Saturday, December 17, 2016

Book Review | All life is problem solving – Karl Popper

The author takes a different approach towards understanding, accepting and using criticism among many other related themes in his book. Using occasional mathematical language, he beautifully showcases how when you are proven wrong in any context, it’s not actually you who is wrong, but it is your hypothesis (the starting point of your statement/argument made on the basis of limited knowledge available at that point of time). You are not your hypothesis!

You add to your knowledge from the result of the hypothesis. A hypothesis once formed can be either proven right or wrong, that doesn’t validate or invalidate you as a whole.
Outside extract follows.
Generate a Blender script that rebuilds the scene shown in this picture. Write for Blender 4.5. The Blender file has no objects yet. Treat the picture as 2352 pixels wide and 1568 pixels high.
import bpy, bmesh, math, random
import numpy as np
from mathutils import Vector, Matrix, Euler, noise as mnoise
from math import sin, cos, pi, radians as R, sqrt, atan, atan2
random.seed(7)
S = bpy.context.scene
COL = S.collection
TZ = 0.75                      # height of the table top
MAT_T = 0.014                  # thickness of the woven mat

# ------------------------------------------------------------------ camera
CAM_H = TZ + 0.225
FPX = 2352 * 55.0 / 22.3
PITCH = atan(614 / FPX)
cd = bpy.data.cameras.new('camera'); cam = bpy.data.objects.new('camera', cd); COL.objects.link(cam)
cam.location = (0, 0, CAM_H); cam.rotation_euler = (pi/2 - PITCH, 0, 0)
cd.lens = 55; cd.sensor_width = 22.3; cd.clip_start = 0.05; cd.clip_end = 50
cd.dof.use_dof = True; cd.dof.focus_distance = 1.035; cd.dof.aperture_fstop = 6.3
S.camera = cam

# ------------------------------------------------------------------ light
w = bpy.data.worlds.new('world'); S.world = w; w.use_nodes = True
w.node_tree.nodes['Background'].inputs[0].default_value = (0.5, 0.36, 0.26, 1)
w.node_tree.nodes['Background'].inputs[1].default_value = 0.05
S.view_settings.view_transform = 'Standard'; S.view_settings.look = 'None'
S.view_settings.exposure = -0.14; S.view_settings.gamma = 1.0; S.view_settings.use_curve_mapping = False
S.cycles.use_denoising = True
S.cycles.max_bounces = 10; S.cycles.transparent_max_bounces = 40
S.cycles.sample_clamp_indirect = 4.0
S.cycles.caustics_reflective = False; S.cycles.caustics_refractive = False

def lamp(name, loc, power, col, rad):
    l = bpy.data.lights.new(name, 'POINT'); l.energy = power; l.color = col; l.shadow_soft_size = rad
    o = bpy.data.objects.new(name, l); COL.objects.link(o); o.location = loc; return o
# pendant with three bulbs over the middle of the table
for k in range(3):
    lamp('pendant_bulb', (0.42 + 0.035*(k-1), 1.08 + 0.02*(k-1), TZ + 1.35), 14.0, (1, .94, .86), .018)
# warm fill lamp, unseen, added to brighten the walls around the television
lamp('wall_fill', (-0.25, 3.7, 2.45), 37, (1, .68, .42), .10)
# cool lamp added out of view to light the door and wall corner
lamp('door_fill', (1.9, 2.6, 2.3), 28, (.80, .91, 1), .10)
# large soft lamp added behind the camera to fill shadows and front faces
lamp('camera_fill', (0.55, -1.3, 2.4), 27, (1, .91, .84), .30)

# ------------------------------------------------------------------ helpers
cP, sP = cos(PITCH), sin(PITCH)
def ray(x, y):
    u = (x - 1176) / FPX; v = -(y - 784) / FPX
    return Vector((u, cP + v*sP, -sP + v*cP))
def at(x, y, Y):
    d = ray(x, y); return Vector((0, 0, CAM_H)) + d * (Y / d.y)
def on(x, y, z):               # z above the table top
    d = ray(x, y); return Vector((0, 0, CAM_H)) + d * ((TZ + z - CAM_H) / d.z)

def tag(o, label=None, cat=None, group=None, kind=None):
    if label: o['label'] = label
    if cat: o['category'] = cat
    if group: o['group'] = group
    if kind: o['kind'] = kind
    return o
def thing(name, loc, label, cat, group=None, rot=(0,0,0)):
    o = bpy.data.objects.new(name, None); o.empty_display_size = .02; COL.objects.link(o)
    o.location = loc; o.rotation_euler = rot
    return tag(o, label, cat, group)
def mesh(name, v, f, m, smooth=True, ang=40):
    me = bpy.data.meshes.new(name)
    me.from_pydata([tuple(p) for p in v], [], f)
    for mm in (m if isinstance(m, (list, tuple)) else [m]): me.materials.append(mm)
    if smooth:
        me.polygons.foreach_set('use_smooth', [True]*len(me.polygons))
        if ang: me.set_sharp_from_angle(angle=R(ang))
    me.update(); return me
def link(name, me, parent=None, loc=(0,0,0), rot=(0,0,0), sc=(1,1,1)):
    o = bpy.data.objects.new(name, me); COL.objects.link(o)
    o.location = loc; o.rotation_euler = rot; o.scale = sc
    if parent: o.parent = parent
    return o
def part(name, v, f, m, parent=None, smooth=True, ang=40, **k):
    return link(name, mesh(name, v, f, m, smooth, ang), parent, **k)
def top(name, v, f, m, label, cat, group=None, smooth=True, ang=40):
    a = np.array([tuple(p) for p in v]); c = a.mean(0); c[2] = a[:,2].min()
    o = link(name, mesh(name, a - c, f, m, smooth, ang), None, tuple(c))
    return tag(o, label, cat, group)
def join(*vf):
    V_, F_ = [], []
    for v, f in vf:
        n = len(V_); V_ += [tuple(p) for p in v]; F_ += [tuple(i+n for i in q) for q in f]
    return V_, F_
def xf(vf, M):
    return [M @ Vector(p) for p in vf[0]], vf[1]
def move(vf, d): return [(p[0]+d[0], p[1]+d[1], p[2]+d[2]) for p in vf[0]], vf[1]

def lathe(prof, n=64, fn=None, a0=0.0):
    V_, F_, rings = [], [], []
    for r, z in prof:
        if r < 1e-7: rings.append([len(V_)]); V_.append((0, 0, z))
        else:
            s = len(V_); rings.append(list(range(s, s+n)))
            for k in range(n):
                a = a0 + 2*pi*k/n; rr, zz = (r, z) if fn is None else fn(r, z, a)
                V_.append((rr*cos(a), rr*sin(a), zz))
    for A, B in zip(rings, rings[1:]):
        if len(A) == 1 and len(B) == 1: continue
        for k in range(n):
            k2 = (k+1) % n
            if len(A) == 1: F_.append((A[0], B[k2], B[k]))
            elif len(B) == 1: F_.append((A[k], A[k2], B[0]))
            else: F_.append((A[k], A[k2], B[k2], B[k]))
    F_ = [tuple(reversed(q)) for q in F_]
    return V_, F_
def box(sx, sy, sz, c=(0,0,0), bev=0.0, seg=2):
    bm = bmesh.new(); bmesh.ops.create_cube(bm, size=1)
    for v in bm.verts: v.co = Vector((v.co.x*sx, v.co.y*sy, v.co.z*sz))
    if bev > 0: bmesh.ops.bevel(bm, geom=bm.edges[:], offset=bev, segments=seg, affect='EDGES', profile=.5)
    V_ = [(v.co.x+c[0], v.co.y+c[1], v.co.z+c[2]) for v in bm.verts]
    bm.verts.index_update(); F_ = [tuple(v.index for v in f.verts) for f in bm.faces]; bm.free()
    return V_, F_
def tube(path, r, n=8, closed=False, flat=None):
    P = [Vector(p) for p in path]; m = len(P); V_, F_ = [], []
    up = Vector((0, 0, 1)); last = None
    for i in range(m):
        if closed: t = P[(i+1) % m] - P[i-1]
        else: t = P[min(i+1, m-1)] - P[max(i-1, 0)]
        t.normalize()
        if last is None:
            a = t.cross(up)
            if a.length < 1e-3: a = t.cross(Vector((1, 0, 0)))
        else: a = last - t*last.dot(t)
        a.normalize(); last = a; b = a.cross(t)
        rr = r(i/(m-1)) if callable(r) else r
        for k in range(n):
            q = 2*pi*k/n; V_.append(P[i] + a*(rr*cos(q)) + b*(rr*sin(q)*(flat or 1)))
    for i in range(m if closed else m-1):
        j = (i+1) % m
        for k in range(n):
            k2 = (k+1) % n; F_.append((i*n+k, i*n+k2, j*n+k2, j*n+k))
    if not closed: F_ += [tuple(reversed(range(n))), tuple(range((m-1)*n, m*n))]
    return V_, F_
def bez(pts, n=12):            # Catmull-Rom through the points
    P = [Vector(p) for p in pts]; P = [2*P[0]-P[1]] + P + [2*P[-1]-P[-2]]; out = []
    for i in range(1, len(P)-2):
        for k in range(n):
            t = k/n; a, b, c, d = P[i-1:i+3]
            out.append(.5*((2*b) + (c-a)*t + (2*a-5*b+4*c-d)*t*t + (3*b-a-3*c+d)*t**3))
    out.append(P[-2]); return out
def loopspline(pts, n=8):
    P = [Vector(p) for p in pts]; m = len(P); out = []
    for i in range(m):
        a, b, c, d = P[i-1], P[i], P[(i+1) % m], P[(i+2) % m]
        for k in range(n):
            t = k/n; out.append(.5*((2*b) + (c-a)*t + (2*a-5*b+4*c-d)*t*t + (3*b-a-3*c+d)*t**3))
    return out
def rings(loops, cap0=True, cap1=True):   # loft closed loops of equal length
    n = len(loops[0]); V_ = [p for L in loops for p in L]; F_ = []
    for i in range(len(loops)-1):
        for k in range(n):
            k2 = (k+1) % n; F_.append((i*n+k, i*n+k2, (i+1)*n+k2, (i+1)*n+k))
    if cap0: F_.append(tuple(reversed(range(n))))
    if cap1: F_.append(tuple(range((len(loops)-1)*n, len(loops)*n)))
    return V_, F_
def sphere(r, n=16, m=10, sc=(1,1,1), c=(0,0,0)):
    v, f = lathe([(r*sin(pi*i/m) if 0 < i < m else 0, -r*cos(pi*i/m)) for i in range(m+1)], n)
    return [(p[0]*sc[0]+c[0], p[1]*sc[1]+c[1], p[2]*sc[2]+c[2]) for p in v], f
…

He remembers the Greek saying, ‘Only Gods have Certain knowledge (undisputable), men have only opinions’.

Below are some extracts from the book to grab your interest.

“Let your hypothesis die for you, you don't.”

“Science emerged through the invention of critical discussion.”

“A rationalist is simply someone for whom it is more important to learn than to be proved right, someone who is willing to learn from others, critical discussion. He doesn't think that he or anyone else is in possession of the truth, but he does think that, in sphere of ideas, only critical discussion can help us separate wheat from chaff.”

“Critical discussion can give us the necessary maturity to see an idea from more and more sides and to make a correct judgement of it."

“Perhaps I am wrong and you are right; anyway, we can both hope that after our discussion we will both see things more clearly than before, just so long as we remember that our drawing closer to the truth is more important than the question of who is right.”